In secondo luogo insistere per instillare nelle due bambine un precoce seme di ribellione sarebbe controproducente, se non devastante, proprio per le due allieve in questione. Cosa dovrebbero fare con i loro padri? Perché spingere due adolescenti verso una battaglia difficile da sopportare (e da vincere) anche per un adulto? Siamo proprio sicuri che questo sarebbe un bene per loro? L’adolescenza è già di per sé un momento così critico dell’esistenza che appesantirlo con problemi così grossi risulterebbe alla lunga dannoso perché le allieve potrebbero non essere preparate ad affrontarli. Ricordiamo che le donne italiane hanno "deciso" di ribellarsi proprio negli anni ’70, anche perché erano ampiamente sostenute in questo loro processo di liberazione dalla società, o almeno da una parte consistente di essa. Se in un momento qualunque le ragazze arabe mostreranno di aver preso consapevolezza della situazione e chiederanno aiuto all’istituzione scolastica, è chiaro che cercheremo di fare il possibile, ma senza mai perdere di vista la realtà in cui le ragazze vivono e di cui fanno parte.

Per adesso può bastare che Monia e Fatima abbiano capito che esiste anche un altro modello culturale e che abbiano capito che noi, insegnanti e italiane, siamo interessati a conoscere il loro e che lo rispettiamo per quello che è.

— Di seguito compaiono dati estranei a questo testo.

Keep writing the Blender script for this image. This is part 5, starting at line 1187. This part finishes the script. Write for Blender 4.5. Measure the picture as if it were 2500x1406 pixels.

Questi sono gli obiettivi che dobbiamo prefiggerci e raggiungere di fronte a situazioni di tensione interculturale: far vedere che esistono più modelli (quindi più risposte allo stesso problema), che tutti sono sullo stesso piano e che noi stessi crediamo in questo perché rispettiamo le differenze. Questo à quello che dovrebbe passare anche agli altri alunni, agli italofoni, anche loro adolescenti, anche loro spesso messi di fronte a sistemi di valori sconosciuti, apparentemente assurdi, e che non sanno decifrare.

Un giorno Monia e Fatima cresceranno e forse saranno in grado di fare le battaglie che tutte noi abbiamo già fatto, con tanto dolore e quando i tempi sono stati maturi per farle. Abbiamo la presunzione di credere che il rispetto e la considerazione del valore delle culture altrui che abbiamo cercato di insegnargli le aiuteranno nel loro cammino esistenziale.